In These New Times

A new paradigm for a post-imperial world

The left on the horns of a Chinese dilemma

Posted by seumasach on October 4, 2015

Cailean Bochanan

4th October, 2015

I had the impression that Osborne’s recent and startling announcement of various deals with China, including the integration of our financial markets, no less, had been met by a stunned silence. But John McDonnell, the new Shadow Chancellor made this reference to them in his speech to the Labour Party Conference:

“I found the Conservatives’ rant against Jeremy’s proposal to bring rail back into public ownership ironic when George Osborne was touring China selling off to the Chinese state bank any British asset he could lay his hands on.”

“Ironic” is putting it mildly: The Chancellor has essentially admitted the failure of the Thatcher revolution and called in the state to rescue Britain. Only it’s not the British state, which no longer knows how to run anything unless it’s into the ground. You might have thought the left would be enjoying this “irony” a bit more than they appear to be. More, for example, than William Keegan writing in the Guardian who is dismayed that Osborne is “kowtowing to a communist Chinese government” and denounces his “cloying approach to a regime notorious for its abuse of human rights”. Keegan is something of a soft left neo-keynesian and , therefore, those criticisms could be largely expected. What about the hard left?
In an article in Socialist Worker Alex Callinicos gives us the line. He is, of course, scrupulously politically correct:

“The problem here isn’t that the companies are foreign-owned.”
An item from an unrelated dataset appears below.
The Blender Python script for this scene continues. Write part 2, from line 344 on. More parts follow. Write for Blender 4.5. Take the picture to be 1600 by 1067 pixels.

Why shouldn’t foreign companies take the place over? Don’t they have rights too? The problem lies elsewhere. Callinicos points out that Chinese companies are “still subject to considerable state control” and that capital “is still not allowed to flow freely in and out of the country” However, Callinicos insinuates this is changing and China is embracing the free movement of capital.
So we have two major threads in this leftist discourse: on the one hand, dealing with China is wrong because China is communist and , on the other , it is wrong because China is no longer communist.
Callinicos goes on to denounce the fact that Chinese investment will be centered on the the City of London at the expense of the “national base of companies operating in Britain.” Callinicos’ thinking in all this is particularly fuzzy. Capital exported from China can still be and is controlled by the Chinese leadership for all their rhetoric about free markets. This is particularly true of the banks. As Dend Xaoping himself used to say:”Whatever you do keep control of the financial system!” In addition, I don’t believe the behavior of Chinese banks will merely replicate that of our own: riding high on bubbles and carry trades, manipulating rates and prices and laundering funds of dubious origin. If they did China certainly wouldn’t be in the position it is today. Anyway, as Osborne announced, there is already large scale Chinese investment in the real economy, largely in infrastructure and housing. There is every reason to believe that this would increase with funding available from Chinese banks operating in the City. The principles of Chinese finance contradict completely those the City of London. We are, therefore, looking at systemic change in the British financial system.
The British left desperately need to get to grips with this issue and quickly. This is because they have essentially abandoned their neo-Keynesian perspectives and accepted the need to balance budgets. But how can they reconcile this with their claim to be anti-austerity. Balanced budgets imply genocidal austerity unless there is some countervailing tendency. That tendency is incoming investment something which, seemingly unbeknown to the left, we have been beneficiaries of for decades. All that is happening,as Osborne’s policy shows, is that the form this investment takes is changing.
For a long time China was obliged to accept fiat pounds to cover its massive trade surplus with Britain and reinvest these pounds in UK government bonds. This was win/win for Britain and largely explains the surprising prosperity of post-Thatcherite Britain. The bankruptcy of the City and its subsequent bailout changed all that. China ceased to buy new UK government bonds (note that, in addition to its massive trade deficit, Britain no longer has a current account surplus not including trade) although they agreed not to divest from existing bonds, sinking sterling. Instead, they wanted to reinvest the surplus funds in the UK. So, on the one hand, we can no longer fund our deficit with Chinese bond purchases and on the other we have the prospect of hundreds of billions worth of inward investment. So balanced budgets and Osborne’s policy are two sides of the same coin. It would be truly reckless to embrace balanced budgets without wholeheartedly welcoming the incoming investment which will render the outcome far less austere. The left are caught in a dilemma which they must resolve if they don’t want to be outflanked by the Tories.